Le genre n'est donc pas mort, il va mieux. Néanmoins, il sera bon de savoir que cette pellicule s'adresse à ceux qui ont connu le genre durant ces 20 ou 30 dernières années. En effet, nous sommes loin du mélange gore/humour que les teens souhaitent pour une soirée d'Halloween. En fait hormis le premier, The Mother Of Toads, très cheap (les jeunes filles hurleront rien que par les close-ups de crapauds), ainsi que celui de Savini, le reste est bien trop mature, intelligent — voire même décadent — pour combler cette tranche du public.

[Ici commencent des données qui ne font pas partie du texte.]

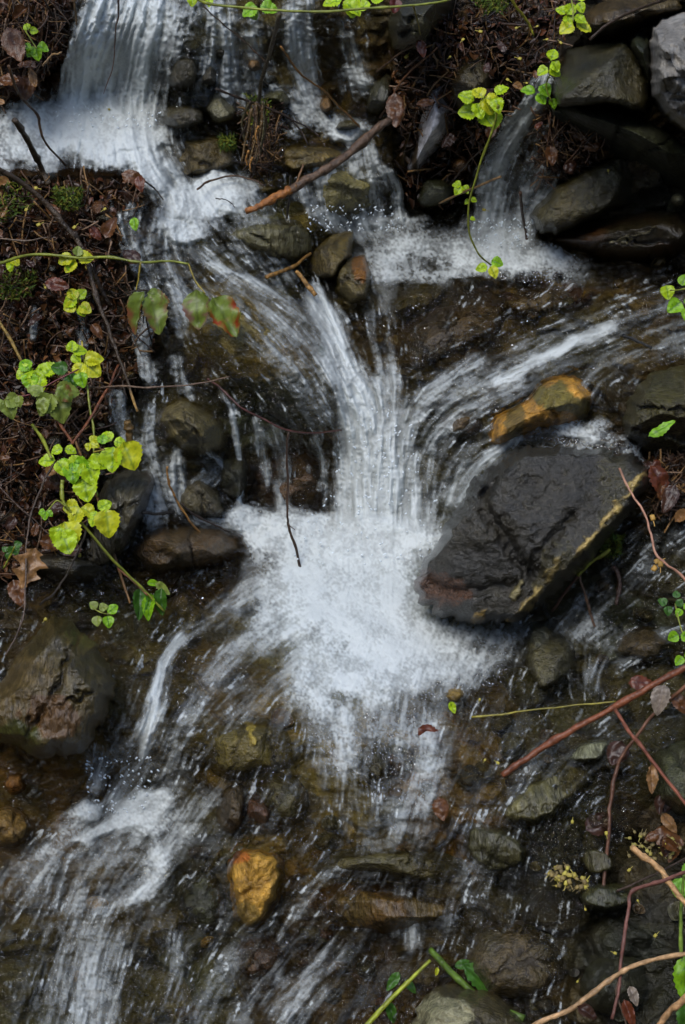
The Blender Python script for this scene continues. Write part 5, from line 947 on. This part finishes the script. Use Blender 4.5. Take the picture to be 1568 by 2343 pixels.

The Theatre Bizarre est un recueil adulte, réfléchi, s'adressant à des spectateurs l'étant tout autant et cherchant dans ce genre autre chose qu'une simple bobine pour rigoler en fin de soirée tout en mangeant des chips. Pas de décors à deux balles ni de direction artistique niveau universitaire, The Theatre Bizarre est une petite production mais gorgée d'intervenants de talent qui se sont attelés avec amour à la lourde tâche qu'était de propulser un film à sketches en salles, pari presque impossible, le manque de sérieux de la concurrence ayant fait du genre un des abonnés du direct-to-video. Un grand bravo, et un immense merci.